━━ MATERIAL PROVIDED ━━

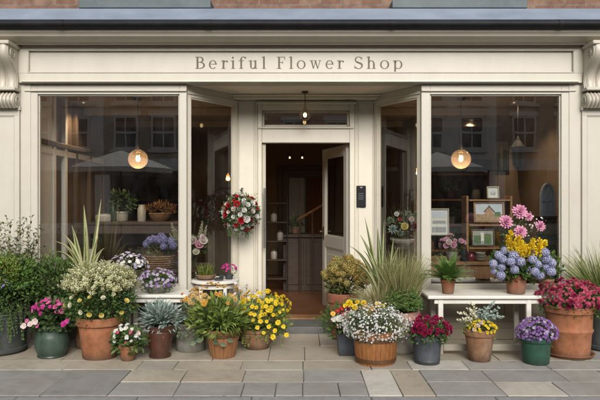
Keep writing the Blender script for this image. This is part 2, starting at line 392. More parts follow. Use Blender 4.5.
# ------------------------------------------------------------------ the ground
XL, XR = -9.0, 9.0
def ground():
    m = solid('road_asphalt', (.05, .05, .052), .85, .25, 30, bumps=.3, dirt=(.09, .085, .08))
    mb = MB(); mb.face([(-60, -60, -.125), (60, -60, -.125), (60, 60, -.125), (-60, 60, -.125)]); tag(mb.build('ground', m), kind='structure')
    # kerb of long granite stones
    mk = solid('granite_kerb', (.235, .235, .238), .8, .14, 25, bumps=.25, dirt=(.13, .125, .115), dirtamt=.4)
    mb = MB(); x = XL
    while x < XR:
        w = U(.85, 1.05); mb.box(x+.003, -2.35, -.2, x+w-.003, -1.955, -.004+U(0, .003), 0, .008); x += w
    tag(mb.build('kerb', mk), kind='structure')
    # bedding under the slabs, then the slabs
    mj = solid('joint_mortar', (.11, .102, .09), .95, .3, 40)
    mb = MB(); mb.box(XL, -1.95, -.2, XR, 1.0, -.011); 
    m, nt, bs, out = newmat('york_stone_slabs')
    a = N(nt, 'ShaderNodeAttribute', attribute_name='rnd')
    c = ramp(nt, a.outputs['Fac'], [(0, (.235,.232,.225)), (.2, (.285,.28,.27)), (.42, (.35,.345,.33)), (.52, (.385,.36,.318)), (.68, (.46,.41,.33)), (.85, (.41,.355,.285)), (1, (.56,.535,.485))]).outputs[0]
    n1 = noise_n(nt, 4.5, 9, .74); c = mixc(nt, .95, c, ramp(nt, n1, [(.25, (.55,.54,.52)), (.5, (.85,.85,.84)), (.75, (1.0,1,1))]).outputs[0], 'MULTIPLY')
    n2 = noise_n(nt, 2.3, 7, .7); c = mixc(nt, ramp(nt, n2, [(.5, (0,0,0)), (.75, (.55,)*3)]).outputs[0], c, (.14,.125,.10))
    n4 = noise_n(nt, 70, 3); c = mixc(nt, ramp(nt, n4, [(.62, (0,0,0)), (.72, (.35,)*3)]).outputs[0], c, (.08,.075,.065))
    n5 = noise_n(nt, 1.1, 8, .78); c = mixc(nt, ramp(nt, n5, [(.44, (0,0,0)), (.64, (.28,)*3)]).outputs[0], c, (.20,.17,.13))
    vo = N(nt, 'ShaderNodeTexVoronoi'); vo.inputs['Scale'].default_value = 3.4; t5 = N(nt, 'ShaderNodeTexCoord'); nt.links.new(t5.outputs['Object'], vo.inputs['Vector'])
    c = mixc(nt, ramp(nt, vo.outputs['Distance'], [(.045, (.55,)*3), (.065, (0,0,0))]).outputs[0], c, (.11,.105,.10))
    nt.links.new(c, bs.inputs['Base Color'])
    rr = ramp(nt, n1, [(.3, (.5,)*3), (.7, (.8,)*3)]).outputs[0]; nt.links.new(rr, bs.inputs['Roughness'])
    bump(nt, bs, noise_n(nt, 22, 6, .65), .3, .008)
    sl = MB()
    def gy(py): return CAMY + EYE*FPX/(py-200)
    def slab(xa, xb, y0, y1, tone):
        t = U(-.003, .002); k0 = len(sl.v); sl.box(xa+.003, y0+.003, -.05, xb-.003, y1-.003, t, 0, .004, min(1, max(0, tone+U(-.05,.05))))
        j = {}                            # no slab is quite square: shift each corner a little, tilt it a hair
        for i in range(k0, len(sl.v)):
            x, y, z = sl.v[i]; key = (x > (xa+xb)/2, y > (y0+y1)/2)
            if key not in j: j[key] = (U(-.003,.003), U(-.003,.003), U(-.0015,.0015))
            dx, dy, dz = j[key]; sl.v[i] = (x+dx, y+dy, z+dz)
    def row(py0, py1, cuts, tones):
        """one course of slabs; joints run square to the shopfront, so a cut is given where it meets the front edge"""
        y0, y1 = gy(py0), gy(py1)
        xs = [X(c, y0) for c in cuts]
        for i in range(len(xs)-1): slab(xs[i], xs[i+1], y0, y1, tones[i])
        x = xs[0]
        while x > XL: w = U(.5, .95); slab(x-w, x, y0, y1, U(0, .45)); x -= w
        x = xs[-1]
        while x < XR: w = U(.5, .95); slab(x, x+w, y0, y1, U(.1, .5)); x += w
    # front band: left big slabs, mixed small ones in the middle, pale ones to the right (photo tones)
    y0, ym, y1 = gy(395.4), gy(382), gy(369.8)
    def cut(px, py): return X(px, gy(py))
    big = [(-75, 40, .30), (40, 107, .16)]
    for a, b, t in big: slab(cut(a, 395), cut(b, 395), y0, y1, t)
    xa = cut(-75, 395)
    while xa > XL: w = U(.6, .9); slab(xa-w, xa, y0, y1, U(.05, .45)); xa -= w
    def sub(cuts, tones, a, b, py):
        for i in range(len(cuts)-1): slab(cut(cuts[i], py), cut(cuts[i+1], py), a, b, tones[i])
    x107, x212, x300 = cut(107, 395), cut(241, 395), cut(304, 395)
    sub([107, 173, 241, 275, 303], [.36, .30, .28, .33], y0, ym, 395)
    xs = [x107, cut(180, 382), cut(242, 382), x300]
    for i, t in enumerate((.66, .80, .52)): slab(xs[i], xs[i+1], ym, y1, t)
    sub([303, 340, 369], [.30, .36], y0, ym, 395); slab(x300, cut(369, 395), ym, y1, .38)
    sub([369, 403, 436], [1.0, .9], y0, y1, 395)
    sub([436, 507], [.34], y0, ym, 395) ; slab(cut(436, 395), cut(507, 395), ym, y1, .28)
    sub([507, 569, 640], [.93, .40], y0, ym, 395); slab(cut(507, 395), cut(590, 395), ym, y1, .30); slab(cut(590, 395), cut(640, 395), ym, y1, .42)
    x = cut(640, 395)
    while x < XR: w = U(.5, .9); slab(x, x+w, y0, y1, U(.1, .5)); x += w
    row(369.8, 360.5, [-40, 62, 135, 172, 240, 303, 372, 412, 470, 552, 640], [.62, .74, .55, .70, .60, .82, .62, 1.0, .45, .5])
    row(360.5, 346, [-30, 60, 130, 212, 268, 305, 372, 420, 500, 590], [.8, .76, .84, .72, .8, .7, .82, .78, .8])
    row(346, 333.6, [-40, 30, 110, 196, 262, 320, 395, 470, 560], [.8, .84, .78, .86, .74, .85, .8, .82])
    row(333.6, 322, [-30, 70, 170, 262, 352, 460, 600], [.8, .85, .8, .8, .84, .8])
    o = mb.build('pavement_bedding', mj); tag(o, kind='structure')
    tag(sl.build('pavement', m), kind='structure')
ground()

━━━

• GIVEN REQUEST:
Reproduce the material word for word, minus the images.

• RESPONSE FOR THIS EXERCISE:
Keep writing the Blender script for this image. This is part 2, starting at line 392. More parts follow. Use Blender 4.5.
# ------------------------------------------------------------------ the ground
XL, XR = -9.0, 9.0
def ground():
    m = solid('road_asphalt', (.05, .05, .052), .85, .25, 30, bumps=.3, dirt=(.09, .085, .08))
    mb = MB(); mb.face([(-60, -60, -.125), (60, -60, -.125), (60, 60, -.125), (-60, 60, -.125)]); tag(mb.build('ground', m), kind='structure')
    # kerb of long granite stones
    mk = solid('granite_kerb', (.235, .235, .238), .8, .14, 25, bumps=.25, dirt=(.13, .125, .115), dirtamt=.4)
    mb = MB(); x = XL
    while x < XR:
        w = U(.85, 1.05); mb.box(x+.003, -2.35, -.2, x+w-.003, -1.955, -.004+U(0, .003), 0, .008); x += w
    tag(mb.build('kerb', mk), kind='structure')
    # bedding under the slabs, then the slabs
    mj = solid('joint_mortar', (.11, .102, .09), .95, .3, 40)
    mb = MB(); mb.box(XL, -1.95, -.2, XR, 1.0, -.011); 
    m, nt, bs, out = newmat('york_stone_slabs')
    a = N(nt, 'ShaderNodeAttribute', attribute_name='rnd')
    c = ramp(nt, a.outputs['Fac'], [(0, (.235,.232,.225)), (.2, (.285,.28,.27)), (.42, (.35,.345,.33)), (.52, (.385,.36,.318)), (.68, (.46,.41,.33)), (.85, (.41,.355,.285)), (1, (.56,.535,.485))]).outputs[0]
    n1 = noise_n(nt, 4.5, 9, .74); c = mixc(nt, .95, c, ramp(nt, n1, [(.25, (.55,.54,.52)), (.5, (.85,.85,.84)), (.75, (1.0,1,1))]).outputs[0], 'MULTIPLY')
    n2 = noise_n(nt, 2.3, 7, .7); c = mixc(nt, ramp(nt, n2, [(.5, (0,0,0)), (.75, (.55,)*3)]).outputs[0], c, (.14,.125,.10))
    n4 = noise_n(nt, 70, 3); c = mixc(nt, ramp(nt, n4, [(.62, (0,0,0)), (.72, (.35,)*3)]).outputs[0], c, (.08,.075,.065))
    n5 = noise_n(nt, 1.1, 8, .78); c = mixc(nt, ramp(nt, n5, [(.44, (0,0,0)), (.64, (.28,)*3)]).outputs[0], c, (.20,.17,.13))
    vo = N(nt, 'ShaderNodeTexVoronoi'); vo.inputs['Scale'].default_value = 3.4; t5 = N(nt, 'ShaderNodeTexCoord'); nt.links.new(t5.outputs['Object'], vo.inputs['Vector'])
    c = mixc(nt, ramp(nt, vo.outputs['Distance'], [(.045, (.55,)*3), (.065, (0,0,0))]).outputs[0], c, (.11,.105,.10))
    nt.links.new(c, bs.inputs['Base Color'])
    rr = ramp(nt, n1, [(.3, (.5,)*3), (.7, (.8,)*3)]).outputs[0]; nt.links.new(rr, bs.inputs['Roughness'])
    bump(nt, bs, noise_n(nt, 22, 6, .65), .3, .008)
    sl = MB()
    def gy(py): return CAMY + EYE*FPX/(py-200)
    def slab(xa, xb, y0, y1, tone):
        t = U(-.003, .002); k0 = len(sl.v); sl.box(xa+.003, y0+.003, -.05, xb-.003, y1-.003, t, 0, .004, min(1, max(0, tone+U(-.05,.05))))
        j = {}                            # no slab is quite square: shift each corner a little, tilt it a hair
        for i in range(k0, len(sl.v)):
            x, y, z = sl.v[i]; key = (x > (xa+xb)/2, y > (y0+y1)/2)
            if key not in j: j[key] = (U(-.003,.003), U(-.003,.003), U(-.0015,.0015))
            dx, dy, dz = j[key]; sl.v[i] = (x+dx, y+dy, z+dz)
    def row(py0, py1, cuts, tones):
        """one course of slabs; joints run square to the shopfront, so a cut is given where it meets the front edge"""
        y0, y1 = gy(py0), gy(py1)
        xs = [X(c, y0) for c in cuts]
        for i in range(len(xs)-1): slab(xs[i], xs[i+1], y0, y1, tones[i])
        x = xs[0]
        while x > XL: w = U(.5, .95); slab(x-w, x, y0, y1, U(0, .45)); x -= w
        x = xs[-1]
        while x < XR: w = U(.5, .95); slab(x, x+w, y0, y1, U(.1, .5)); x += w
    # front band: left big slabs, mixed small ones in the middle, pale ones to the right (photo tones)
    y0, ym, y1 = gy(395.4), gy(382), gy(369.8)
    def cut(px, py): return X(px, gy(py))
    big = [(-75, 40, .30), (40, 107, .16)]
    for a, b, t in big: slab(cut(a, 395), cut(b, 395), y0, y1, t)
    xa = cut(-75, 395)
    while xa > XL: w = U(.6, .9); slab(xa-w, xa, y0, y1, U(.05, .45)); xa -= w
    def sub(cuts, tones, a, b, py):
        for i in range(len(cuts)-1): slab(cut(cuts[i], py), cut(cuts[i+1], py), a, b, tones[i])
    x107, x212, x300 = cut(107, 395), cut(241, 395), cut(304, 395)
    sub([107, 173, 241, 275, 303], [.36, .30, .28, .33], y0, ym, 395)
    xs = [x107, cut(180, 382), cut(242, 382), x300]
    for i, t in enumerate((.66, .80, .52)): slab(xs[i], xs[i+1], ym, y1, t)
    sub([303, 340, 369], [.30, .36], y0, ym, 395); slab(x300, cut(369, 395), ym, y1, .38)
    sub([369, 403, 436], [1.0, .9], y0, y1, 395)
    sub([436, 507], [.34], y0, ym, 395) ; slab(cut(436, 395), cut(507, 395), ym, y1, .28)
    sub([507, 569, 640], [.93, .40], y0, ym, 395); slab(cut(507, 395), cut(590, 395), ym, y1, .30); slab(cut(590, 395), cut(640, 395), ym, y1, .42)
    x = cut(640, 395)
    while x < XR: w = U(.5, .9); slab(x, x+w, y0, y1, U(.1, .5)); x += w
    row(369.8, 360.5, [-40, 62, 135, 172, 240, 303, 372, 412, 470, 552, 640], [.62, .74, .55, .70, .60, .82, .62, 1.0, .45, .5])
    row(360.5, 346, [-30, 60, 130, 212, 268, 305, 372, 420, 500, 590], [.8, .76, .84, .72, .8, .7, .82, .78, .8])
    row(346, 333.6, [-40, 30, 110, 196, 262, 320, 395, 470, 560], [.8, .84, .78, .86, .74, .85, .8, .82])
    row(333.6, 322, [-30, 70, 170, 262, 352, 460, 600], [.8, .85, .8, .8, .84, .8])
    o = mb.build('pavement_bedding', mj); tag(o, kind='structure')
    tag(sl.build('pavement', m), kind='structure')
ground()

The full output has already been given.